I use msconfig as well as task manager to look up things that are runnimg. Type them in search bar online, and see if it is something that needs to auto run or can be manually run when needed. Audio apps like iTunes, Pandora etc can all wreak a little havoc on some systems. If you’d really like to dive in deep with this, you can always visit www.blackviper.com which is a complete tweak site for any OS. He walks you through everything. What it is, if it’s needed, how it works etc. It’s how I learned how to tweak all my machines, and why I think they all still work today.
So, out of all the above, see how many processes you have running for starters. You can really gain improvements this way. This is where I would start and I’ll tell you why.
I’m a beta tester for Bandlab Cakewalk, Celemony Melodyne, FXPansion/BFD Drums and Fractal Audio. I’ve done just about all my testing on a stock Dell Inspiron running an i3 and 4 gig of RAM. I am not even using an interface on that PC and it’s been flawless with everything I’ve thrown at it. I run Cakewalk Sonar and Reaper as my DAWs on that machine.
57 running processes, and I’m doing what another poster suggested (sorry on my phone and don’t have time to scroll through to see who it was) ASIO4ALL on a Realtek stock sound interface built into the mobo. I do this purposely to test using the least amount of power so that we can analyze things for limitation purposes.
On this PC using the above configuration, I am able to record and monitor at 64 and 128 buffers with no audio degradation (depending on tracks and processing already there) and simply raise back up to 2048 buffers for mixing. I would suggest trying this as the other poster mentioned. This will tell you if it’s your interface or drivers, which I don’t believe to be the case. Saffire pro’s are pretty darned decent. But you never know. Some interfaces just don’t get along with certain situations. I had a few like that, MAudio being one that was just terrible and an older RME. The RME 800 by the way, is pretty awesome. I have one of them as well in another machine. My weapons of choice have been my UAD Apollo, an old Echo Audio Layla 24/96 and my Midas M32, which is built into the console.

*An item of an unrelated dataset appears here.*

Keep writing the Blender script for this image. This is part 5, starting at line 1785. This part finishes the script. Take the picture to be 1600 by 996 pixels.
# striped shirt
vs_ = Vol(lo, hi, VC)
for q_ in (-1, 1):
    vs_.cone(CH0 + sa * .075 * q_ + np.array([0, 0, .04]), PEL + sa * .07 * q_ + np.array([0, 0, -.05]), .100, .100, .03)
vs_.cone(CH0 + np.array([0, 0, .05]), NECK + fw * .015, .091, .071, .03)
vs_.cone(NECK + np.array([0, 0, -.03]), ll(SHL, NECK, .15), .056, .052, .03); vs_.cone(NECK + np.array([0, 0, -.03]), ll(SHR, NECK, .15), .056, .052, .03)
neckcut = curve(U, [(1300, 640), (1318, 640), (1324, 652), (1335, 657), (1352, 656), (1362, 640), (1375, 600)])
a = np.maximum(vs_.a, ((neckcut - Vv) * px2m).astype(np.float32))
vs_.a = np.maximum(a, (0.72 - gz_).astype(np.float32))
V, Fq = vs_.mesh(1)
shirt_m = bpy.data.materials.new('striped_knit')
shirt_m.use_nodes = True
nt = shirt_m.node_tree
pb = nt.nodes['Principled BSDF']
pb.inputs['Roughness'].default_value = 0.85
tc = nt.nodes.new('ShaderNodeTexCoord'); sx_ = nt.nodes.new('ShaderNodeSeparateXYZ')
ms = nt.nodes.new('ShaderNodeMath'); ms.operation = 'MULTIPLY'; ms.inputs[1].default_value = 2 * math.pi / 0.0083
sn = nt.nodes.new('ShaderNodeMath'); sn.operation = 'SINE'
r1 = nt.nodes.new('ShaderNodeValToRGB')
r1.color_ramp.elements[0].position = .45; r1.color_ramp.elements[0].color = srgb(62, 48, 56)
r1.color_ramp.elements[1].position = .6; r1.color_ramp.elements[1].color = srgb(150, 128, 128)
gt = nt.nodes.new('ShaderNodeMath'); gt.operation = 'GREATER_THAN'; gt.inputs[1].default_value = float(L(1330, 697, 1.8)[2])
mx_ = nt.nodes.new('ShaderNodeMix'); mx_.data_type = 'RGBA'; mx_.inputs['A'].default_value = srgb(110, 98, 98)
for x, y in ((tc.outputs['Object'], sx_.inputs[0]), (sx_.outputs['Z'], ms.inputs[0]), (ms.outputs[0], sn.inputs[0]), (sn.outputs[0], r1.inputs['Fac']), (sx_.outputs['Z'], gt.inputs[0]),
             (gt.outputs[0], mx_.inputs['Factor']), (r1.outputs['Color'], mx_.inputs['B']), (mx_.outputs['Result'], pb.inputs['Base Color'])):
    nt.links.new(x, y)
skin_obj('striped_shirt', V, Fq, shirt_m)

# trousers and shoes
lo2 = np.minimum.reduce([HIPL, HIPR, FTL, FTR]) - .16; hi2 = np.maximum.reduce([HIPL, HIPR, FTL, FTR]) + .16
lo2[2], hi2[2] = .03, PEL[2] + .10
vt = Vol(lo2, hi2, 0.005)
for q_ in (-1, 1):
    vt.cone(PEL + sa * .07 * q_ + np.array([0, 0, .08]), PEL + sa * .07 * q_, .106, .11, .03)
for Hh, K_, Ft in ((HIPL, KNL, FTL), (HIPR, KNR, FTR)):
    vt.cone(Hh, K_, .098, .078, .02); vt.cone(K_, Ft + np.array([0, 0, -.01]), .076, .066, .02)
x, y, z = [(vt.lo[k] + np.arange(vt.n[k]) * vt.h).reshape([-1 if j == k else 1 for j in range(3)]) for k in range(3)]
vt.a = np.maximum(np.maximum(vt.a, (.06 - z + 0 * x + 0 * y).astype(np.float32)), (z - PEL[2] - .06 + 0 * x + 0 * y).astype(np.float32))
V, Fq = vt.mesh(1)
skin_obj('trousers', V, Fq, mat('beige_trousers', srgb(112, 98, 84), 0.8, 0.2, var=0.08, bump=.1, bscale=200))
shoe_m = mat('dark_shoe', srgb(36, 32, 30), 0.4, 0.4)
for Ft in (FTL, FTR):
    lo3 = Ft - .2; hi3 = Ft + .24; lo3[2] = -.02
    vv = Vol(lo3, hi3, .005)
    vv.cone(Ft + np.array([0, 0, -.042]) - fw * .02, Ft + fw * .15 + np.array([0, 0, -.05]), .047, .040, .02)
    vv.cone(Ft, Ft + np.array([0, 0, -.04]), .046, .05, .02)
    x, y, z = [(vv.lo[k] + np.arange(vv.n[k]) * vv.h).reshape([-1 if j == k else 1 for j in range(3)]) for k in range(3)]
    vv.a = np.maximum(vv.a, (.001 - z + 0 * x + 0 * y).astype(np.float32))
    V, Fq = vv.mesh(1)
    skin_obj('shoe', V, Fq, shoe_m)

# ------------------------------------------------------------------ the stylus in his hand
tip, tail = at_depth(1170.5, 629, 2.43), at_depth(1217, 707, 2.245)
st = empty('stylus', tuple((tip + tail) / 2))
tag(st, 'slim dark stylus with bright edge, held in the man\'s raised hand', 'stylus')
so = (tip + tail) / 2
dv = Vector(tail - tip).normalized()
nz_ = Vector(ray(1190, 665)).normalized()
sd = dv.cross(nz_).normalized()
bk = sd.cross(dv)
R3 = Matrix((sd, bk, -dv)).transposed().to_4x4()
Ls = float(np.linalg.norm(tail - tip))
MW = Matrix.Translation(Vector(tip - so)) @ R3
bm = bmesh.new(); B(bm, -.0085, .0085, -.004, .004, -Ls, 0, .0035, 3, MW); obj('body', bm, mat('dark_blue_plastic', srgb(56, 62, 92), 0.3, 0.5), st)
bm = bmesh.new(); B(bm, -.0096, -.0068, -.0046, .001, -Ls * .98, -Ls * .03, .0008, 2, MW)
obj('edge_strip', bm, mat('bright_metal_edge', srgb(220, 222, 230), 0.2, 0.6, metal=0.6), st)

With that in mind, it is my belief that the number of resources/processes, the interface or a bit of both may be the culprits here.
One other thing. Not accusing or anything, but if you are using any cracked plugins, these can wreak absolute havoc on some systems. I had a friend who ran so many cracks, his box didn’t perform well at all. We reformatted and never put them back on and he’s been fine. Removing plugs you don’t use is also super helpful.
Last thing which you may be doing already. I have been an advocate of multiple drives and have been using them since Win 98SE. One for OS, plugs and programs, one for nothing but audio, one for nothing but samples. It’s worked flawless for me. I don’t have any SSD drives on my main recording boxes as I don’t feel the need with my good systems. 7200 rpm and loads of gig’s of space is more important to me than the speed that wasn’t super noticeable to me. (I do have a system that has one) That’s just my take as I process stuff in real time, run loads of synths, plugs, tracks and never get audio dropouts or issues. When a windows box is tweaked right, it will hang with and can exceed a mac. The issue there, is controlling the bloatware, which macs are starting to have now also. I won’t even get into the mac issues we’ve had just so we wouldn’t turn down business for those people that MUST use pro tools. Ugh!
Best of luck with everything. If you need me for anything, reply here or message me.